C’est Simon Johnson, professeur au MIT et ancien chef économiste du FMI, qui souvent développe sur son blog ( http://baselinescenario.com ) les points de vue les plus acérés et globaux, ne se contenant pas de parcourir la situation financière et économique. Son dernier billet est consacré au projet d’Agence de protection des consommateurs de l’administration Obama. Il compare le timide soutien dont ce projet bénéficie avec celui, massif, dont a été entouré le plan PPIP de rachat des actifs toxiques des banques, en très petite forme aujourd’hui. Mettant en cause les intentions gouvernementales, au vu de ce que cette attitude augure à l’arrivée, une fois que ce projet sera passé par le Congrès, il rappelle comment l’administration américaine avait finalement pris le taureau par les cornes, à la suite de la crise de 1929, en faisant adopter en 1934 le Security Exchange Act, qui réglementait le marché secondaire des valeurs. Tout cela a depuis été détricoté.

Le 3 juillet dernier, Willem Buiter, professeur à la London School of Economics and Political Science, très introduit dans les arcanes des banques centrales européennes, publiait sur son blog hébergé par le Financial Times un long billet très fouillé intitulé : « La création monétaire et l’encouragement du crédit ne fonctionnent pas, voilà pourquoi ». Après avoir été l’inventeur (à notre connaissance) de l’expression « banques zombies », qui a fait depuis florès, et avoir montré comment il était préférable, à la mise en place de bad banks, de créer des good banks (laissant les actionnaires des banques zombies en tête à tête avec leurs actifs pourris), il fait preuve, pour ses lecteurs, d’une salutaire maîtrise technique du monde abscons dans lequel vivent les banquiers centraux.

Enfin, c’est à Ambrose Evans-Pritchard, du Daily Telegraph (plus familièrement appelé le Telegraph) qu’il revient de conclure. Il le fait, comme d’habitude, en allant « straight to the point » (droit au but). « L’Europe creuse sa propre tombe économique, alors que la BCE ne répond pas ». Le sous-titre est encore plus explicite, s’il en était besoin : « Dans un monde de pécheurs, la banque centrale européenne joue les gardiens de la vertu, mais ses actions dévastent les finances publiques de pratiquement tous les pays qui sont l’objet de ses attentions ». Reconnaissant sans difficulté que la Grande-Bretagne doit faire face à ses propres désordres (le français châtié ne rend pas bien compte du « mess » anglais), il conclut ainsi : « D’un point de vue stratégique, le mélange européen de déflation monétaire et de déficit budgétaire effréné n’est rien de moins qu’une folie ». Nous voilà prévenus.
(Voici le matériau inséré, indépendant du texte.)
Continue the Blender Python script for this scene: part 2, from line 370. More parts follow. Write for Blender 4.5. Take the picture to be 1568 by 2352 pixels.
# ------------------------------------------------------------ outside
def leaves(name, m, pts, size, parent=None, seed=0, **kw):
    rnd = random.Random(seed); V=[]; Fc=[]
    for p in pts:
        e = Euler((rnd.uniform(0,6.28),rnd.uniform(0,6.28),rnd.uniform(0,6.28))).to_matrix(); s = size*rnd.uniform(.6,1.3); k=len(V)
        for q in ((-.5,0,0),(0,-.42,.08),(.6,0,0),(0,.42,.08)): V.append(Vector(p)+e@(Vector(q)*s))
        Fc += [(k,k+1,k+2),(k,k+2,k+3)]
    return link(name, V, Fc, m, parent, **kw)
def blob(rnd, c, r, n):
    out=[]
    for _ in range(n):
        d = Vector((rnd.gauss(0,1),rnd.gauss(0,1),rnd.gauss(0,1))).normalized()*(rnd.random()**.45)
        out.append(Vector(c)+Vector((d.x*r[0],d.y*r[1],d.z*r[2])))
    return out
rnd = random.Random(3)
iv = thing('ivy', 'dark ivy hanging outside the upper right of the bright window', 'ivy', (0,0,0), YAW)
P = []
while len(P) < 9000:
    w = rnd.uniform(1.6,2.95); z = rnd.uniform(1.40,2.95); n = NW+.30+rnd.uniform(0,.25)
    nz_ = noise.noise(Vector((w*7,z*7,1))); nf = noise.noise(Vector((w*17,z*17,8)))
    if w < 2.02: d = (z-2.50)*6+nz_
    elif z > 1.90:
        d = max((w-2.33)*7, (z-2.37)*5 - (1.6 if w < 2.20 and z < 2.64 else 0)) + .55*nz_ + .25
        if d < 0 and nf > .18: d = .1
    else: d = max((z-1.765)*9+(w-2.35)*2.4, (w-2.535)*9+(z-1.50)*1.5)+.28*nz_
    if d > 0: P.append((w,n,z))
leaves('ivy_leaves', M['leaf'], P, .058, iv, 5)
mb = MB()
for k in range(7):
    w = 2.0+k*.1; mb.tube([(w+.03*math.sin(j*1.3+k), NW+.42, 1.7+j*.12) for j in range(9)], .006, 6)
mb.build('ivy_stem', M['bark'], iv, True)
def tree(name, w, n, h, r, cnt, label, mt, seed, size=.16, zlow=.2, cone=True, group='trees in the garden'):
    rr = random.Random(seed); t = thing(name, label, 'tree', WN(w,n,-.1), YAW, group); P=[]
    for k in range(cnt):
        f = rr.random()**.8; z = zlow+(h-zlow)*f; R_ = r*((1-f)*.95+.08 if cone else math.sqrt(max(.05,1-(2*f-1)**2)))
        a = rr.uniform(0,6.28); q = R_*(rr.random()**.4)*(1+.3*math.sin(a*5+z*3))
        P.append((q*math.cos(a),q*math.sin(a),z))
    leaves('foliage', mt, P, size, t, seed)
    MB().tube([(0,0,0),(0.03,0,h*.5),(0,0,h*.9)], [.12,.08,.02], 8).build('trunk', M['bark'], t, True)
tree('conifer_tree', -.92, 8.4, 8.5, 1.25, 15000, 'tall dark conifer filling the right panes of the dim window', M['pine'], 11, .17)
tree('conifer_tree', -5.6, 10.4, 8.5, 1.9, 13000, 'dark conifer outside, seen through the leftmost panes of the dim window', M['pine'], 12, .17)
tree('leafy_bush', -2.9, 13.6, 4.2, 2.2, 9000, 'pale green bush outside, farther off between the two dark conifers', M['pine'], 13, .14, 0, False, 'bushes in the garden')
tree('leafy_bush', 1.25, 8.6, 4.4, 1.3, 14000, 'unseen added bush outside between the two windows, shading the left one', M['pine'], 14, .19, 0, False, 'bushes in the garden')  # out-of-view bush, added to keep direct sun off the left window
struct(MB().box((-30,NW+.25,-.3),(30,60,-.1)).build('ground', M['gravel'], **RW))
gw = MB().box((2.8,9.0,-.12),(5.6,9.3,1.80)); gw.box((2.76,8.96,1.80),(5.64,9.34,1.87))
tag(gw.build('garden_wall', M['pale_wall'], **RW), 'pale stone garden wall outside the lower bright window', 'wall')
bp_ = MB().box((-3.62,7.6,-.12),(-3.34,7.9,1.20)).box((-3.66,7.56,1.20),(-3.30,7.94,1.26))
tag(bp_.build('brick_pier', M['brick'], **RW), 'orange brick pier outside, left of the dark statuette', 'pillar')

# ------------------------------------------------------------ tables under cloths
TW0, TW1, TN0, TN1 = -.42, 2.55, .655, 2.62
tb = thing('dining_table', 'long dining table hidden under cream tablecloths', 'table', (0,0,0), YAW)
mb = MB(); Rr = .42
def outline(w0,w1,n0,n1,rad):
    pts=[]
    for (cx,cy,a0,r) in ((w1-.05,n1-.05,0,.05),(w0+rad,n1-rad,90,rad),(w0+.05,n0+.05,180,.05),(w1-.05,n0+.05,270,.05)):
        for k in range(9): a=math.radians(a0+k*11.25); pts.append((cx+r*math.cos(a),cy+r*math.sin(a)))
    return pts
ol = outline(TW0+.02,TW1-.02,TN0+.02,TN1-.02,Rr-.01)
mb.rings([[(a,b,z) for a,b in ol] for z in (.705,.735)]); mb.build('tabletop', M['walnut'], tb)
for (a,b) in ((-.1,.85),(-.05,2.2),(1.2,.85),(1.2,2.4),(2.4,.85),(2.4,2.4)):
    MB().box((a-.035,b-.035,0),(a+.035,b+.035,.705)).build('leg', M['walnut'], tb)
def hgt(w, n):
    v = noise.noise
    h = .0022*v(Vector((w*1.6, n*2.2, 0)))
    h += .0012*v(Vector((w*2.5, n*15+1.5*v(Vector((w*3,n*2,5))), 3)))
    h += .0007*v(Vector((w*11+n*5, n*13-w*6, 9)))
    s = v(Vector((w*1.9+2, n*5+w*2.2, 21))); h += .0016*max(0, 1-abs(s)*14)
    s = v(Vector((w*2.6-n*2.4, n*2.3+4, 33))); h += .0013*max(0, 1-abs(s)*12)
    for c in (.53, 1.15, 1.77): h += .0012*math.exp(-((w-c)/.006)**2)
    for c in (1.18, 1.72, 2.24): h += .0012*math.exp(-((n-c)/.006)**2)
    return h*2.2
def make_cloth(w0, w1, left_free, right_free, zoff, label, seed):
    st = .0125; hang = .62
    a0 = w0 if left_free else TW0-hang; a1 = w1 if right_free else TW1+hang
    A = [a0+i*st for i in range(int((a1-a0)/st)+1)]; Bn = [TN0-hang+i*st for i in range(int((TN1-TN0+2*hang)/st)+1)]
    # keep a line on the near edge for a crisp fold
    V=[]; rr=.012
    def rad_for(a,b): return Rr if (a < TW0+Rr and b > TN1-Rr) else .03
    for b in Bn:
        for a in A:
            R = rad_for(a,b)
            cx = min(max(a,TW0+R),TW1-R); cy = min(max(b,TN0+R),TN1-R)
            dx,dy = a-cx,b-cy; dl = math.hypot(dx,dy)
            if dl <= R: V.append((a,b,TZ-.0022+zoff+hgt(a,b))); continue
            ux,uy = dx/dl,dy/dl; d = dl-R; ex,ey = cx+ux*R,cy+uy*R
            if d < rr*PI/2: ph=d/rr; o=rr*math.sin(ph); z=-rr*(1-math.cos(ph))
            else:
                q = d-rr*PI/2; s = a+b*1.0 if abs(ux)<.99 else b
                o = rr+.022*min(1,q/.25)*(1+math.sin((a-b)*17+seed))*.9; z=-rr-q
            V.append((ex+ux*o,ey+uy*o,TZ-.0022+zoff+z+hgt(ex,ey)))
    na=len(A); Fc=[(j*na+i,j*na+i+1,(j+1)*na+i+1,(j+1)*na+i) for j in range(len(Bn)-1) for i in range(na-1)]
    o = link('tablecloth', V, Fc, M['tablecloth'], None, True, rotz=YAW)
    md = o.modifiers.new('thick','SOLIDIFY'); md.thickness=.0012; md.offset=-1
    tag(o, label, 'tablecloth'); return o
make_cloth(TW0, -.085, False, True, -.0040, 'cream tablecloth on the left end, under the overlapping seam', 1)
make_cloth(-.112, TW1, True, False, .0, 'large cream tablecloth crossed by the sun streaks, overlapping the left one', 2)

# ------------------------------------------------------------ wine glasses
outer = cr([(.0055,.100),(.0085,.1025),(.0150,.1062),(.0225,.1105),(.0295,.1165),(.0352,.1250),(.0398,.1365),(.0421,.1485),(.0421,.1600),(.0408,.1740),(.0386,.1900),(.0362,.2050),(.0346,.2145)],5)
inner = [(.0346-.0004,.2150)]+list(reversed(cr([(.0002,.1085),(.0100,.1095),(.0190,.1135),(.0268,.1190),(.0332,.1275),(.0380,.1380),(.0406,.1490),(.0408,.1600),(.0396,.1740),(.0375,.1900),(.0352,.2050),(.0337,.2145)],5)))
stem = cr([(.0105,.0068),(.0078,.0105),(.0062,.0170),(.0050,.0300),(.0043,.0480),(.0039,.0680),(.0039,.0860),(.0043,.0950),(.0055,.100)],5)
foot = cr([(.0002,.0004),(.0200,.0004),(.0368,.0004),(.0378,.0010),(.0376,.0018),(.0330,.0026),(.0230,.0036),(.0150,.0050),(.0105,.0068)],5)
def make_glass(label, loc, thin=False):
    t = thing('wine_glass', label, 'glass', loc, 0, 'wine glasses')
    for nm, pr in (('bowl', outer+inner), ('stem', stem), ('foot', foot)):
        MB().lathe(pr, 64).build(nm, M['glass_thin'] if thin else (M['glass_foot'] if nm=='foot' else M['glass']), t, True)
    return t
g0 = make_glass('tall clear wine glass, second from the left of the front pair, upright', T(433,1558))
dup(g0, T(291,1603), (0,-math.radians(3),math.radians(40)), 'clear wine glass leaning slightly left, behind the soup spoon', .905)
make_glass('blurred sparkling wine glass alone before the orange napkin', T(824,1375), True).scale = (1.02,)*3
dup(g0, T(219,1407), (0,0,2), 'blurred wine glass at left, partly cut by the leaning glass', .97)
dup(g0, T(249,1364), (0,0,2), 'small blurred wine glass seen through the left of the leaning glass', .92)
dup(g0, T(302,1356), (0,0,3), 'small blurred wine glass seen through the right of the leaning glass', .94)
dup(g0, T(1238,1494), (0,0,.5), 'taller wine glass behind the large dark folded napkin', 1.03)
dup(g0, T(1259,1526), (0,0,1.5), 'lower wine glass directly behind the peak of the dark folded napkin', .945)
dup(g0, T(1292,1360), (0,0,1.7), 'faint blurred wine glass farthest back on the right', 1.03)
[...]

Lorsque vient, toutes ces lectures épuisées, le moment difficile de la synthèse, il est après réflexion possible de se poser une question centrale. Le puits que cherchent à combler les gouvernements des pays occidentaux, ainsi que les banques centrales, n’est-il pas tout simplement trop profond pour être comblé ? La politique qui est suivie a-t-elle, dans ces conditions, une chance d’aboutir ? Le système financier, dans son ensemble, n’est-il pas en réalité « too big to save », trop gros pour être sauvé ?

N’est-ce pas cette vérité toute simple, mais pas exagérément confortable, qu’il va falloir un jour se résoudre à affronter, afin de sortir du déni ?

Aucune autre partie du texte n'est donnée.